[PROBLEM TO WORK ON] Output the data word for word, dropping every image.

[DATA SHOWN]
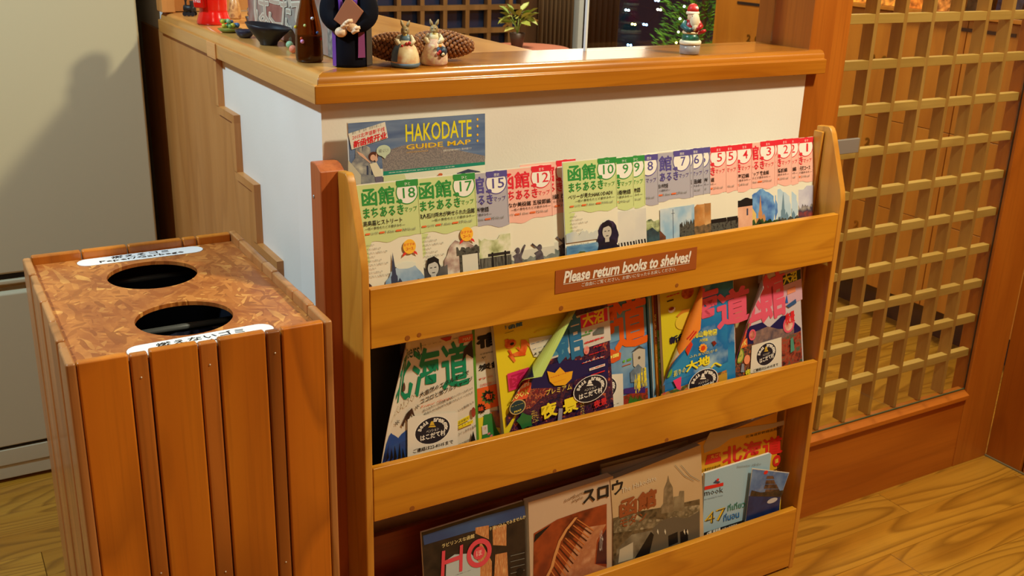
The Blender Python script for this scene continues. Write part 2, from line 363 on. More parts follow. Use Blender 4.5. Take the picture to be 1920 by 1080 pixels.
def plaster():
    m, nt, b = newmat('plaster'); n = N(nt, 'ShaderNodeTexNoise'); n.inputs['Scale'].default_value = 3; n.inputs['Detail'].default_value = 3
    nt.links.new(coords(nt, (1, 1, 1), False), n.inputs['Vector'])
    r = ramp(nt, [(.35, (226, 218, 206)), (.65, (234, 228, 218))]); nt.links.new(n.outputs['Fac'], r.inputs[0]); nt.links.new(r.outputs[0], b.inputs['Base Color'])
    b.inputs['Roughness'].default_value = .75
    n2 = N(nt, 'ShaderNodeTexNoise'); n2.inputs['Scale'].default_value = 260; bp = N(nt, 'ShaderNodeBump'); bp.inputs['Strength'].default_value = .12; bp.inputs['Distance'].default_value = .001
    nt.links.new(n2.outputs['Fac'], bp.inputs['Height']); nt.links.new(bp.outputs[0], b.inputs['Normal']); return m
M_plaster = plaster()
def osb():
    m, nt, b = newmat('strand_board'); L = nt.links
    tc = N(nt, 'ShaderNodeTexCoord'); nd = N(nt, 'ShaderNodeTexNoise'); nd.inputs['Scale'].default_value = 14; nd.inputs['Detail'].default_value = 2
    L.new(tc.outputs['Object'], nd.inputs['Vector'])
    res = []
    for ang, sc in ((.5, (36, 150, 1)), (-.9, (46, 180, 1)), (1.45, (30, 140, 1))):
        mp = N(nt, 'ShaderNodeMapping'); mp.inputs['Rotation'].default_value = (0, 0, ang); mp.inputs['Scale'].default_value = (1, 1, 1)
        mp2 = N(nt, 'ShaderNodeMapping'); mp2.inputs['Scale'].default_value = sc
        mxv = N(nt, 'ShaderNodeMix', data_type='VECTOR'); mxv.inputs['Factor'].default_value = .03
        L.new(tc.outputs['Object'], mxv.inputs['A']); L.new(nd.outputs['Color'], mxv.inputs['B'])
        L.new(mxv.outputs['Result'], mp.inputs[0]); L.new(mp.outputs[0], mp2.inputs[0])
        v = N(nt, 'ShaderNodeTexVoronoi'); v.inputs['Scale'].default_value = 1; L.new(mp2.outputs[0], v.inputs['Vector']); res.append(v)
    def pick(a, b_, f):
        x = N(nt, 'ShaderNodeMix', data_type='RGBA'); L.new(f, x.inputs['Factor']); L.new(a, x.inputs['A']); L.new(b_, x.inputs['B']); return x.outputs['Result']
    rr = []
    for v in res:
        sx = N(nt, 'ShaderNodeSeparateColor'); L.new(v.outputs['Color'], sx.inputs[0])
        r = ramp(nt, [(0, (150, 84, 34)), (.3, (174, 100, 42)), (.6, (186, 112, 50)), (.88, (200, 126, 58)), (1, (220, 154, 76))]); L.new(sx.outputs[0], r.inputs[0]); rr.append((r.outputs[0], sx.outputs[1]))
    t1 = N(nt, 'ShaderNodeMath', operation='GREATER_THAN'); t1.inputs[1].default_value = .55; L.new(rr[1][1], t1.inputs[0])
    t2 = N(nt, 'ShaderNodeMath', operation='GREATER_THAN'); t2.inputs[1].default_value = .6; L.new(rr[2][1], t2.inputs[0])
    c = pick(pick(rr[0][0], rr[1][0], t1.outputs[0]), rr[2][0], t2.outputs[0])
    # varnish stains
    ns = N(nt, 'ShaderNodeTexNoise'); ns.inputs['Scale'].default_value = 16; ns.inputs['Detail'].default_value = 5; L.new(tc.outputs['Object'], ns.inputs['Vector'])
    rs = ramp(nt, [(.44, (255, 255, 255)), (.56, (0, 0, 0))]); L.new(ns.outputs['Fac'], rs.inputs[0])
    mm = N(nt, 'ShaderNodeMath', operation='MULTIPLY'); mm.inputs[1].default_value = .5; L.new(rs.outputs[0], mm.inputs[0])
    x = N(nt, 'ShaderNodeMix', data_type='RGBA'); x.inputs['B'].default_value = srgb((134, 62, 26)); L.new(mm.outputs[0], x.inputs['Factor']); L.new(c, x.inputs['A'])
    L.new(x.outputs['Result'], b.inputs['Base Color']); b.inputs['Roughness'].default_value = .35
    bp = N(nt, 'ShaderNodeBump'); bp.inputs['Strength'].default_value = .3; bp.inputs['Distance'].default_value = .0008; L.new(rr[0][1], bp.inputs['Height']); L.new(bp.outputs[0], b.inputs['Normal'])
    return m
M_osb = osb()
def glassmat(name, tint=(235, 240, 238), rough=0.0):
    m, nt, b = newmat(name); L = nt.links
    g = N(nt, 'ShaderNodeBsdfGlass'); g.inputs['IOR'].default_value = 1.45; g.inputs['Color'].default_value = srgb(tint); g.inputs['Roughness'].default_value = rough
    out = nt.nodes['Material Output']; nt.nodes.remove(b); L.new(g.outputs[0], out.inputs[0]); return m
def panemat():
    # thin window glass: clear body with a Fresnel reflection on top (angle of incidence only)
    m, nt, b = newmat('window_glass'); L = nt.links
    t = N(nt, 'ShaderNodeBsdfTransparent'); t.inputs[0].default_value = (.93, .95, .94, 1)
    g = N(nt, 'ShaderNodeBsdfGlossy'); g.inputs['Roughness'].default_value = .02
    f = N(nt, 'ShaderNodeFresnel'); ge = N(nt, 'ShaderNodeNewGeometry')   # no false total reflection on the far side of the thin pane
    ir = N(nt, 'ShaderNodeMapRange'); ir.inputs['To Min'].default_value = 1.5; ir.inputs['To Max'].default_value = 1 / 1.5
    L.new(ge.outputs['Backfacing'], ir.inputs['Value']); L.new(ir.outputs[0], f.inputs['IOR'])
    mx = N(nt, 'ShaderNodeMixShader'); L.new(f.outputs[0], mx.inputs[0]); L.new(t.outputs[0], mx.inputs[1]); L.new(g.outputs[0], mx.inputs[2])
    L.new(mx.outputs[0], nt.nodes['Material Output'].inputs[0]); nt.nodes.remove(b); return m
M_pane = panemat()
def emit(c, s):
    m, nt, b = newmat('lit_bulb'); b.inputs['Emission Color'].default_value = srgb(c); b.inputs['Emission Strength'].default_value = s; b.inputs['Base Color'].default_value = srgb(c); return m
BLK = mat((14, 14, 16), .5); INK = mat((26, 24, 24), .5); WHT = mat((240, 236, 226), .45); PAPER = mat((226, 218, 200), .6)
METAL = mat((168, 170, 164), .32, .6, 'steel')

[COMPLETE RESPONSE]
The Blender Python script for this scene continues. Write part 2, from line 363 on. More parts follow. Use Blender 4.5. Take the picture to be 1920 by 1080 pixels.
def plaster():
    m, nt, b = newmat('plaster'); n = N(nt, 'ShaderNodeTexNoise'); n.inputs['Scale'].default_value = 3; n.inputs['Detail'].default_value = 3
    nt.links.new(coords(nt, (1, 1, 1), False), n.inputs['Vector'])
    r = ramp(nt, [(.35, (226, 218, 206)), (.65, (234, 228, 218))]); nt.links.new(n.outputs['Fac'], r.inputs[0]); nt.links.new(r.outputs[0], b.inputs['Base Color'])
    b.inputs['Roughness'].default_value = .75
    n2 = N(nt, 'ShaderNodeTexNoise'); n2.inputs['Scale'].default_value = 260; bp = N(nt, 'ShaderNodeBump'); bp.inputs['Strength'].default_value = .12; bp.inputs['Distance'].default_value = .001
    nt.links.new(n2.outputs['Fac'], bp.inputs['Height']); nt.links.new(bp.outputs[0], b.inputs['Normal']); return m
M_plaster = plaster()
def osb():
    m, nt, b = newmat('strand_board'); L = nt.links
    tc = N(nt, 'ShaderNodeTexCoord'); nd = N(nt, 'ShaderNodeTexNoise'); nd.inputs['Scale'].default_value = 14; nd.inputs['Detail'].default_value = 2
    L.new(tc.outputs['Object'], nd.inputs['Vector'])
    res = []
    for ang, sc in ((.5, (36, 150, 1)), (-.9, (46, 180, 1)), (1.45, (30, 140, 1))):
        mp = N(nt, 'ShaderNodeMapping'); mp.inputs['Rotation'].default_value = (0, 0, ang); mp.inputs['Scale'].default_value = (1, 1, 1)
        mp2 = N(nt, 'ShaderNodeMapping'); mp2.inputs['Scale'].default_value = sc
        mxv = N(nt, 'ShaderNodeMix', data_type='VECTOR'); mxv.inputs['Factor'].default_value = .03
        L.new(tc.outputs['Object'], mxv.inputs['A']); L.new(nd.outputs['Color'], mxv.inputs['B'])
        L.new(mxv.outputs['Result'], mp.inputs[0]); L.new(mp.outputs[0], mp2.inputs[0])
        v = N(nt, 'ShaderNodeTexVoronoi'); v.inputs['Scale'].default_value = 1; L.new(mp2.outputs[0], v.inputs['Vector']); res.append(v)
    def pick(a, b_, f):
        x = N(nt, 'ShaderNodeMix', data_type='RGBA'); L.new(f, x.inputs['Factor']); L.new(a, x.inputs['A']); L.new(b_, x.inputs['B']); return x.outputs['Result']
    rr = []
    for v in res:
        sx = N(nt, 'ShaderNodeSeparateColor'); L.new(v.outputs['Color'], sx.inputs[0])
        r = ramp(nt, [(0, (150, 84, 34)), (.3, (174, 100, 42)), (.6, (186, 112, 50)), (.88, (200, 126, 58)), (1, (220, 154, 76))]); L.new(sx.outputs[0], r.inputs[0]); rr.append((r.outputs[0], sx.outputs[1]))
    t1 = N(nt, 'ShaderNodeMath', operation='GREATER_THAN'); t1.inputs[1].default_value = .55; L.new(rr[1][1], t1.inputs[0])
    t2 = N(nt, 'ShaderNodeMath', operation='GREATER_THAN'); t2.inputs[1].default_value = .6; L.new(rr[2][1], t2.inputs[0])
    c = pick(pick(rr[0][0], rr[1][0], t1.outputs[0]), rr[2][0], t2.outputs[0])
    # varnish stains
    ns = N(nt, 'ShaderNodeTexNoise'); ns.inputs['Scale'].default_value = 16; ns.inputs['Detail'].default_value = 5; L.new(tc.outputs['Object'], ns.inputs['Vector'])
    rs = ramp(nt, [(.44, (255, 255, 255)), (.56, (0, 0, 0))]); L.new(ns.outputs['Fac'], rs.inputs[0])
    mm = N(nt, 'ShaderNodeMath', operation='MULTIPLY'); mm.inputs[1].default_value = .5; L.new(rs.outputs[0], mm.inputs[0])
    x = N(nt, 'ShaderNodeMix', data_type='RGBA'); x.inputs['B'].default_value = srgb((134, 62, 26)); L.new(mm.outputs[0], x.inputs['Factor']); L.new(c, x.inputs['A'])
    L.new(x.outputs['Result'], b.inputs['Base Color']); b.inputs['Roughness'].default_value = .35
    bp = N(nt, 'ShaderNodeBump'); bp.inputs['Strength'].default_value = .3; bp.inputs['Distance'].default_value = .0008; L.new(rr[0][1], bp.inputs['Height']); L.new(bp.outputs[0], b.inputs['Normal'])
    return m
M_osb = osb()
def glassmat(name, tint=(235, 240, 238), rough=0.0):
    m, nt, b = newmat(name); L = nt.links
    g = N(nt, 'ShaderNodeBsdfGlass'); g.inputs['IOR'].default_value = 1.45; g.inputs['Color'].default_value = srgb(tint); g.inputs['Roughness'].default_value = rough
    out = nt.nodes['Material Output']; nt.nodes.remove(b); L.new(g.outputs[0], out.inputs[0]); return m
def panemat():
    # thin window glass: clear body with a Fresnel reflection on top (angle of incidence only)
    m, nt, b = newmat('window_glass'); L = nt.links
    t = N(nt, 'ShaderNodeBsdfTransparent'); t.inputs[0].default_value = (.93, .95, .94, 1)
    g = N(nt, 'ShaderNodeBsdfGlossy'); g.inputs['Roughness'].default_value = .02
    f = N(nt, 'ShaderNodeFresnel'); ge = N(nt, 'ShaderNodeNewGeometry')   # no false total reflection on the far side of the thin pane
    ir = N(nt, 'ShaderNodeMapRange'); ir.inputs['To Min'].default_value = 1.5; ir.inputs['To Max'].default_value = 1 / 1.5
    L.new(ge.outputs['Backfacing'], ir.inputs['Value']); L.new(ir.outputs[0], f.inputs['IOR'])
    mx = N(nt, 'ShaderNodeMixShader'); L.new(f.outputs[0], mx.inputs[0]); L.new(t.outputs[0], mx.inputs[1]); L.new(g.outputs[0], mx.inputs[2])
    L.new(mx.outputs[0], nt.nodes['Material Output'].inputs[0]); nt.nodes.remove(b); return m
M_pane = panemat()
def emit(c, s):
    m, nt, b = newmat('lit_bulb'); b.inputs['Emission Color'].default_value = srgb(c); b.inputs['Emission Strength'].default_value = s; b.inputs['Base Color'].default_value = srgb(c); return m
BLK = mat((14, 14, 16), .5); INK = mat((26, 24, 24), .5); WHT = mat((240, 236, 226), .45); PAPER = mat((226, 218, 200), .6)
METAL = mat((168, 170, 164), .32, .6, 'steel')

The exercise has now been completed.